QUELQUES EXTRAITS DE LA CONSULTATION

«Je conduisais ma voiture Lexus. Il (le policier) est sorti de sa voiture, m'a plaqué sur le capot puis m'a passé brutalement les menottes. Il m'a dit que j'étais en état d'arrestation. Dès qu'ils m'ont relâché, je me suis rendu au poste de quartier. J'ai dit au policier responsable que je venais porter plainte pour arrestation abusive et profilage racial. () Il a refusé de me donner les formulaires en me renvoyant à internet. (...) Je suis sorti frustré du poste de police, où on a refusé d'enregistrer ma plainte.»

En 2007, ma mère a chicané ma petite soeur, qui avait 9 ans, à cause de ses mauvaise notes à l'école. Je tiens à préciser que ma soeur n'a pas été battue. Ma soeur est allée à l'école et l'enseignant l'a questionnée. L'enseignant a contacté la DPJ et a dit à ma soeur de ne rien dire à ma mère. Les agents de la DPJ (...) ont posé beaucoup de questions et ont décidé de faire un suivi pendant trois semaines. Ma mère a été très contrariée d'être jugée de la sorte alors qu'elle avait agi pour le bien de ma soeur. (...)

J'étais en train de faire mes courses à l'épicerie à Outremont (en 2009) quand un monsieur s'est mis devant moi en disant: «Vous n'avez pas à être là.» (...) C'était un agent de sécurité. (...) J'ai laissé mon panier, je suis sortie, prise de panique. (...) Quelques jours plus tard, le patron de l'agence de sécurité nous appelle.

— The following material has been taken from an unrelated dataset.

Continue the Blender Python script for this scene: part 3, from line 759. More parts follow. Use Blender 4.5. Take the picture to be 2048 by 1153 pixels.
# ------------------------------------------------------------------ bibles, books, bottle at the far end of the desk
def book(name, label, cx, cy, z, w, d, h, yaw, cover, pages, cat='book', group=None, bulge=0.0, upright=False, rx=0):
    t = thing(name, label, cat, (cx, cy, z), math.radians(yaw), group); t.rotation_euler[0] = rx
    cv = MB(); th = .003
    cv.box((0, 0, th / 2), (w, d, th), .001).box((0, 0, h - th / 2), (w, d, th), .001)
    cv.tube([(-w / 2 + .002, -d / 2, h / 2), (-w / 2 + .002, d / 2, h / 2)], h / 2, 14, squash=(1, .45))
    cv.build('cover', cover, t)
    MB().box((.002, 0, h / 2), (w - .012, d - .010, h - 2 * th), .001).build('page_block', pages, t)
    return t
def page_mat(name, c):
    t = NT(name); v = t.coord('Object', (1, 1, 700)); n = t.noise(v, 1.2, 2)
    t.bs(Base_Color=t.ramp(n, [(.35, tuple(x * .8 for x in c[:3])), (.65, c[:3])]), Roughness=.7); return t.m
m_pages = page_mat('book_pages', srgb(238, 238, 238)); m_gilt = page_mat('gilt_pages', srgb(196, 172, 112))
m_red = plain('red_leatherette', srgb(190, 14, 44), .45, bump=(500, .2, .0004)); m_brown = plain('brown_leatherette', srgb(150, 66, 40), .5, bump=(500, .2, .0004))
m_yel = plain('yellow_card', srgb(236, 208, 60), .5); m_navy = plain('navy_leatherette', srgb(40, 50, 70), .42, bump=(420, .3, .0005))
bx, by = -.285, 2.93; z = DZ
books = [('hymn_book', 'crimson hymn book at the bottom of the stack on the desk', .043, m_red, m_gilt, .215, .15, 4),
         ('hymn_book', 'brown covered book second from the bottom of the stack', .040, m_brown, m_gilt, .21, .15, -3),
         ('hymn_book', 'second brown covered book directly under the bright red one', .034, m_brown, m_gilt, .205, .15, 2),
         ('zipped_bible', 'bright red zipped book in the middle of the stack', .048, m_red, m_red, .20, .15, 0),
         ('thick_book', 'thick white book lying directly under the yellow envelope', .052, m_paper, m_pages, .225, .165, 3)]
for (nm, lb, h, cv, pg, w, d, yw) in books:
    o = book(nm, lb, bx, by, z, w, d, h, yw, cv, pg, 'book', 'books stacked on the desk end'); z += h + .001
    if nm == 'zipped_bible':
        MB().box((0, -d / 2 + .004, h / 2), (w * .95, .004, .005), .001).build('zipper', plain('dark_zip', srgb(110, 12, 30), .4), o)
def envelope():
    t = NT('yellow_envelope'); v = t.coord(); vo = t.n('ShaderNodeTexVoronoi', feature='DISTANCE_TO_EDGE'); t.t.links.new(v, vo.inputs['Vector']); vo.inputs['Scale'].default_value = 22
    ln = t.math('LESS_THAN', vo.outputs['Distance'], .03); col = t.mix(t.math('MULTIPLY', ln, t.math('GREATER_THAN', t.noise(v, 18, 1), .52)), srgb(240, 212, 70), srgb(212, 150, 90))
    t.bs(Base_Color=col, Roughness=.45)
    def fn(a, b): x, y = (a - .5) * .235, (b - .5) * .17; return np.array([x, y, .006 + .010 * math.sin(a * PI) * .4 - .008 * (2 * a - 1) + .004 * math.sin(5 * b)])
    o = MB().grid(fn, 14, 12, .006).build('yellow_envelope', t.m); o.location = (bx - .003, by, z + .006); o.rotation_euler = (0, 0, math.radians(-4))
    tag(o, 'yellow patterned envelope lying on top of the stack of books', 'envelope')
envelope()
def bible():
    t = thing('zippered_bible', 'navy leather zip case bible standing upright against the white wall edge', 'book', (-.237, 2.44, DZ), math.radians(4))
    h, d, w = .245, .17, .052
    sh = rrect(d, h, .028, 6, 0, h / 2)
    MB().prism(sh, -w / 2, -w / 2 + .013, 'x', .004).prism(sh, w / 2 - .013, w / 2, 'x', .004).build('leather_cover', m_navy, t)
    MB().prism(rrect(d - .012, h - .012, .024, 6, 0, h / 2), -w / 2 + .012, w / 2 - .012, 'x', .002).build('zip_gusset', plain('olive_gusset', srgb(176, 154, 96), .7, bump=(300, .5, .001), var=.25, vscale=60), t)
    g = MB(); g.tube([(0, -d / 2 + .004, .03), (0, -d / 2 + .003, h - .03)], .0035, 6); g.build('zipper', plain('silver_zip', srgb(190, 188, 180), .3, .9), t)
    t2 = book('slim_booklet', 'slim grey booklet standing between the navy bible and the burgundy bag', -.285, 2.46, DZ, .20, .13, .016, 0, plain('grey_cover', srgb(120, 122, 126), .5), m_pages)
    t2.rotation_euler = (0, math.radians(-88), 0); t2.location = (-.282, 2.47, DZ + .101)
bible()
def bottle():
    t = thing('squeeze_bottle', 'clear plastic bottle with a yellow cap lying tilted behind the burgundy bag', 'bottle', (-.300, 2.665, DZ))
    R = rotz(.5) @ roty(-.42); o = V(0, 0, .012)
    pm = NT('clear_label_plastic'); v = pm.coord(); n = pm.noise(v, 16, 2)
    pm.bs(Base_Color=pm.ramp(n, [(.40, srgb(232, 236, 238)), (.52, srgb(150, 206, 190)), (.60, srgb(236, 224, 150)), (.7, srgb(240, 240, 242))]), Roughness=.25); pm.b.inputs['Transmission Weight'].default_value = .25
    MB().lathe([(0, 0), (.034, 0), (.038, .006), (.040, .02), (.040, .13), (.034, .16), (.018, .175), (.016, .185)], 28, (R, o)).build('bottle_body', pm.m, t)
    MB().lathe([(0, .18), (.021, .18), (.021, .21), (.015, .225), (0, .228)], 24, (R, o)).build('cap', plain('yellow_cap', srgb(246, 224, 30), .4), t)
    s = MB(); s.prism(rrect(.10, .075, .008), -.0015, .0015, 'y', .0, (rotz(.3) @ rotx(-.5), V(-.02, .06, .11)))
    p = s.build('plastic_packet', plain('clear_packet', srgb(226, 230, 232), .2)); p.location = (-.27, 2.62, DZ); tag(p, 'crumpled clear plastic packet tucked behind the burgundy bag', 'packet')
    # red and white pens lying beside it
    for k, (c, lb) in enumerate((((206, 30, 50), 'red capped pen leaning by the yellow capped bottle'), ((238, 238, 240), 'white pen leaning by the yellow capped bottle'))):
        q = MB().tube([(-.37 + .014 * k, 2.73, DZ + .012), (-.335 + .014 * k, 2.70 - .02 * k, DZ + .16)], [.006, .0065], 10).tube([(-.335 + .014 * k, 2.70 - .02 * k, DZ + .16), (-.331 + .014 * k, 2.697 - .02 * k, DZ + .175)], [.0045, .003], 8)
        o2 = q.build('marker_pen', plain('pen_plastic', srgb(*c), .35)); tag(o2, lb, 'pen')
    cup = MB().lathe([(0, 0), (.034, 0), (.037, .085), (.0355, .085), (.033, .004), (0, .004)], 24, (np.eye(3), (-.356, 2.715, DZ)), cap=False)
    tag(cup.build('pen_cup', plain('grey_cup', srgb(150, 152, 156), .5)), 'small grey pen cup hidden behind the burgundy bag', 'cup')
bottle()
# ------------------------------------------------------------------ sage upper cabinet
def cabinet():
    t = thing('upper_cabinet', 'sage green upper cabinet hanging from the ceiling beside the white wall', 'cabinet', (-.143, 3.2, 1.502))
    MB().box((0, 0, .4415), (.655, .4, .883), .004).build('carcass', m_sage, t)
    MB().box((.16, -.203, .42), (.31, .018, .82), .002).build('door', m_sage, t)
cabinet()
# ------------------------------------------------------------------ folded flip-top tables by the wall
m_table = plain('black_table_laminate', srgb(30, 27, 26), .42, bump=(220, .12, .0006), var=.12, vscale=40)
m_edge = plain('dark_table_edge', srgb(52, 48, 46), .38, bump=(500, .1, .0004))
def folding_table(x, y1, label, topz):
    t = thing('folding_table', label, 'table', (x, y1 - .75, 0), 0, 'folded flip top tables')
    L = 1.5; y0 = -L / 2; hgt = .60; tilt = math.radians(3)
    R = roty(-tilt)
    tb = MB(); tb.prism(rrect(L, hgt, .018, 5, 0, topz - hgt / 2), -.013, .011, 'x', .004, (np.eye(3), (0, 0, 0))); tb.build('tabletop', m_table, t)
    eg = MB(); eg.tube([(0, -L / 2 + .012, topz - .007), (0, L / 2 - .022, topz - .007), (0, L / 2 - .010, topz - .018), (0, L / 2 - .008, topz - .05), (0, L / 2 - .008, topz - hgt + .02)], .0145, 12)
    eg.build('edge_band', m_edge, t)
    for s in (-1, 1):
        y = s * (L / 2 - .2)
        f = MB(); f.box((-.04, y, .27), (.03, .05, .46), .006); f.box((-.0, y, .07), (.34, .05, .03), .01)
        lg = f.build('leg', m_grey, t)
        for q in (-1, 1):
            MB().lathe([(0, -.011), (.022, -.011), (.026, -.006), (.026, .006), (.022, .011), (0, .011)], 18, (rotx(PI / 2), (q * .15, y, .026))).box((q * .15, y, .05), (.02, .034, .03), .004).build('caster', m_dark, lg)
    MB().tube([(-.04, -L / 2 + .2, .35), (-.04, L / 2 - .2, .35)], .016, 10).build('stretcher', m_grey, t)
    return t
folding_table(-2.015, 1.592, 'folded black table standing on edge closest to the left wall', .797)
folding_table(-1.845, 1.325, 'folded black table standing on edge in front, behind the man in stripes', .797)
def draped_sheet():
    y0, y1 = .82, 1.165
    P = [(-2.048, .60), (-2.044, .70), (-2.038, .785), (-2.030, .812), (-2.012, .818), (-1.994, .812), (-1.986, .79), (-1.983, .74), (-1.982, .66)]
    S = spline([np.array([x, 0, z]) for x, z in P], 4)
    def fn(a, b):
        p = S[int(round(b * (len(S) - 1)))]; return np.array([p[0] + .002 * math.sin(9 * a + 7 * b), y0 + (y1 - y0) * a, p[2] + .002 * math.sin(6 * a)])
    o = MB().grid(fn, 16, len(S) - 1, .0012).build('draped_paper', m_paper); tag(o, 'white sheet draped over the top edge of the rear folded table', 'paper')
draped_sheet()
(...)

Il nous explique qu'une employée de l'épicerie m'aurait désignée et confondue avec une personne qui ne doit pas venir au magasin.

Mon fils de 15 ans jouait au hockey avec ses amis dans une ruelle d'Outremont, près de la maison, comme ils en ont l'habitude. (...) Pendant leur match, une voiture de police est passée et a fait signe à mon fils de s'approcher. Les policiers lui ont posé plusieurs questions comme son nom, le nom de son école, le nom de ses parents. (...) Étrangement, mon fils était le seul «visible» du groupe d'amis et c'est lui qu'on a questionné sans raison.